Data segment -
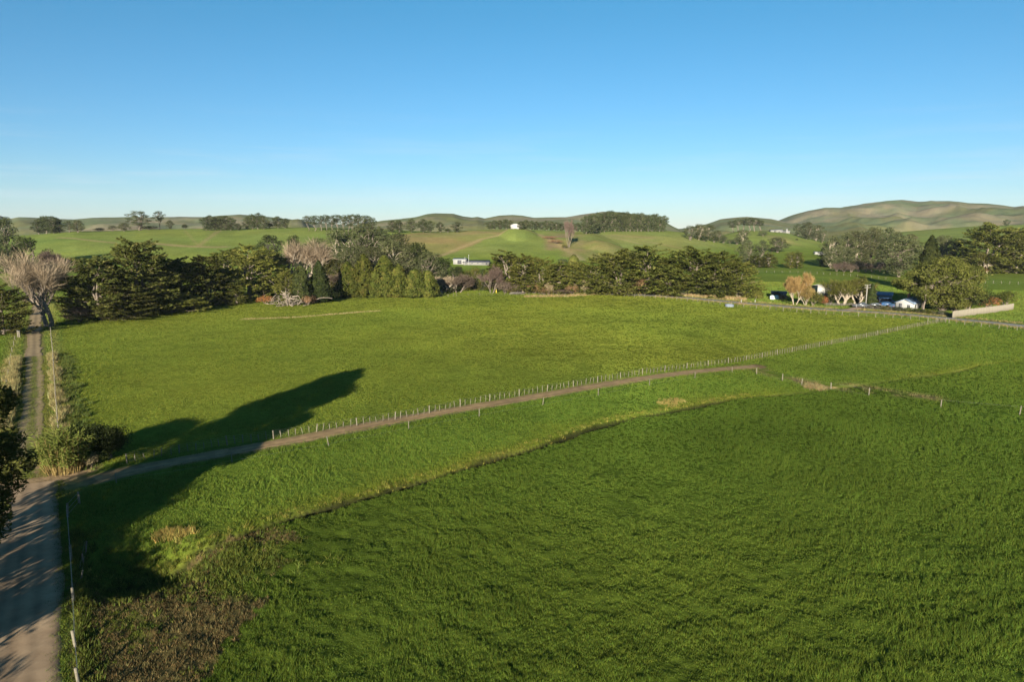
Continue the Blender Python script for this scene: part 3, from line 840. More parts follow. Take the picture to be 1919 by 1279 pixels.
KIND = {}
def K(name, *builds): KIND[name] = list(builds)
K("macro", macrocarpa(1, F_MACRO, 14, 8), macrocarpa(2, F_MACRO, 14, 8.5, .02, 185), macrocarpa(3, F_MACRO, 13, 7.5, .04, 160))
K("macro_dark", macrocarpa(11, F_MACRO_D, 15, 7.5, .02, 190), macrocarpa(12, F_MACRO_D, 15, 6.8, .02, 180), macrocarpa(13, F_MACRO_D, 14, 8, .02, 190))
K("macro_low", macrocarpa(21, F_MACRO, 6, 7, .03, 130, per=64))
K("pine", blobtree(31, F_PINE, BARK, 13, 30, 3.9, .14, 1, (.9, 1.7), 170, .5, .17, .8, .4, .26, egg=.60),
          blobtree(32, F_PINE, BARK, 14, 34, 3.6, .10, 1, (.9, 1.6), 160, .5, .17, .8, .4, .26, egg=.66),
          blobtree(33, F_PINE, BARK, 12, 28, 4.4, .18, 1, (1.0, 1.8), 180, .5, .17, .75, .4, .28, egg=.55))
K("pine_tall", blobtree(41, F_PINE, BARK, 14, 15, 3.4, .52, 1, (.9, 1.6), 150, .5, .17, .7, .5, .24, egg=.5),
               blobtree(42, F_PINE, BARK, 14, 13, 3.0, .56, 1, (.9, 1.5), 150, .5, .17, .7, .5, .22, egg=.45),
               blobtree(43, F_PINE, BARK, 13, 16, 3.8, .48, 1, (.9, 1.7), 150, .5, .17, .65, .5, .24, egg=.5))
K("gum", blobtree(51, F_GUM, BARK_PALE, 14, 46, 4.8, .16, 1, (.9, 1.7), 170, .44, .17, .8, .4, .2, 3, egg=.5),
         blobtree(52, F_GUM, BARK_PALE, 13, 44, 5.0, .14, 1, (.9, 1.8), 165, .44, .17, .75, .4, .2, 3, egg=.48),
         blobtree(53, F_GUM, BARK, 13, 46, 4.4, .12, 1, (.9, 1.6), 170, .44, .17, .8, .4, .2, 2, egg=.5))
K("broad", blobtree(61, F_DARK, BARK_DARK, 9, 26, 4.2, .12, 1, (.9, 1.6), 180, .34, .17, .8, .4, .25, 2, egg=.45),
           blobtree(62, F_DARK, BARK_DARK, 10, 28, 3.8, .08, 1, (.9, 1.6), 180, .34, .17, .8, .4, .25, 2, egg=.5))
K("olive", blobtree(66, F_OLIVE, BARK, 8, 26, 3.6, .06, 1, (.8, 1.4), 180, .34, .16, .8, .4, .2, 2, egg=.5))
K("yard_tree", blobtree(71, F_YARD, BARK, 13, 96, 10.5, .24, 1, (1.3, 2.5), 330, .46, .19, .72, .45, .5, 4, egg=.42))
K("oak", blobtree(76, F_GUM, BARK, 11, 40, 6.2, .20, 1, (1.0, 1.9), 160, .42, .17, .62, .45, .24, 3, egg=.42),
         blobtree(77, F_PINE, BARK, 12, 30, 6.4, .30, 1, (1.0, 1.8), 150, .42, .17, .5, .5, .24, 3, egg=.42))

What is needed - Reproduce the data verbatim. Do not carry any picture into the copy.

Task answer -
Continue the Blender Python script for this scene: part 3, from line 840. More parts follow. Take the picture to be 1919 by 1279 pixels.
KIND = {}
def K(name, *builds): KIND[name] = list(builds)
K("macro", macrocarpa(1, F_MACRO, 14, 8), macrocarpa(2, F_MACRO, 14, 8.5, .02, 185), macrocarpa(3, F_MACRO, 13, 7.5, .04, 160))
K("macro_dark", macrocarpa(11, F_MACRO_D, 15, 7.5, .02, 190), macrocarpa(12, F_MACRO_D, 15, 6.8, .02, 180), macrocarpa(13, F_MACRO_D, 14, 8, .02, 190))
K("macro_low", macrocarpa(21, F_MACRO, 6, 7, .03, 130, per=64))
K("pine", blobtree(31, F_PINE, BARK, 13, 30, 3.9, .14, 1, (.9, 1.7), 170, .5, .17, .8, .4, .26, egg=.60),
          blobtree(32, F_PINE, BARK, 14, 34, 3.6, .10, 1, (.9, 1.6), 160, .5, .17, .8, .4, .26, egg=.66),
          blobtree(33, F_PINE, BARK, 12, 28, 4.4, .18, 1, (1.0, 1.8), 180, .5, .17, .75, .4, .28, egg=.55))
K("pine_tall", blobtree(41, F_PINE, BARK, 14, 15, 3.4, .52, 1, (.9, 1.6), 150, .5, .17, .7, .5, .24, egg=.5),
               blobtree(42, F_PINE, BARK, 14, 13, 3.0, .56, 1, (.9, 1.5), 150, .5, .17, .7, .5, .22, egg=.45),
               blobtree(43, F_PINE, BARK, 13, 16, 3.8, .48, 1, (.9, 1.7), 150, .5, .17, .65, .5, .24, egg=.5))
K("gum", blobtree(51, F_GUM, BARK_PALE, 14, 46, 4.8, .16, 1, (.9, 1.7), 170, .44, .17, .8, .4, .2, 3, egg=.5),
         blobtree(52, F_GUM, BARK_PALE, 13, 44, 5.0, .14, 1, (.9, 1.8), 165, .44, .17, .75, .4, .2, 3, egg=.48),
         blobtree(53, F_GUM, BARK, 13, 46, 4.4, .12, 1, (.9, 1.6), 170, .44, .17, .8, .4, .2, 2, egg=.5))
K("broad", blobtree(61, F_DARK, BARK_DARK, 9, 26, 4.2, .12, 1, (.9, 1.6), 180, .34, .17, .8, .4, .25, 2, egg=.45),
           blobtree(62, F_DARK, BARK_DARK, 10, 28, 3.8, .08, 1, (.9, 1.6), 180, .34, .17, .8, .4, .25, 2, egg=.5))
K("olive", blobtree(66, F_OLIVE, BARK, 8, 26, 3.6, .06, 1, (.8, 1.4), 180, .34, .16, .8, .4, .2, 2, egg=.5))
K("yard_tree", blobtree(71, F_YARD, BARK, 13, 96, 10.5, .24, 1, (1.3, 2.5), 330, .46, .19, .72, .45, .5, 4, egg=.42))
K("oak", blobtree(76, F_GUM, BARK, 11, 40, 6.2, .20, 1, (1.0, 1.9), 160, .42, .17, .62, .45, .24, 3, egg=.42),
         blobtree(77, F_PINE, BARK, 12, 30, 6.4, .30, 1, (1.0, 1.8), 150, .42, .17, .5, .5, .24, 3, egg=.42))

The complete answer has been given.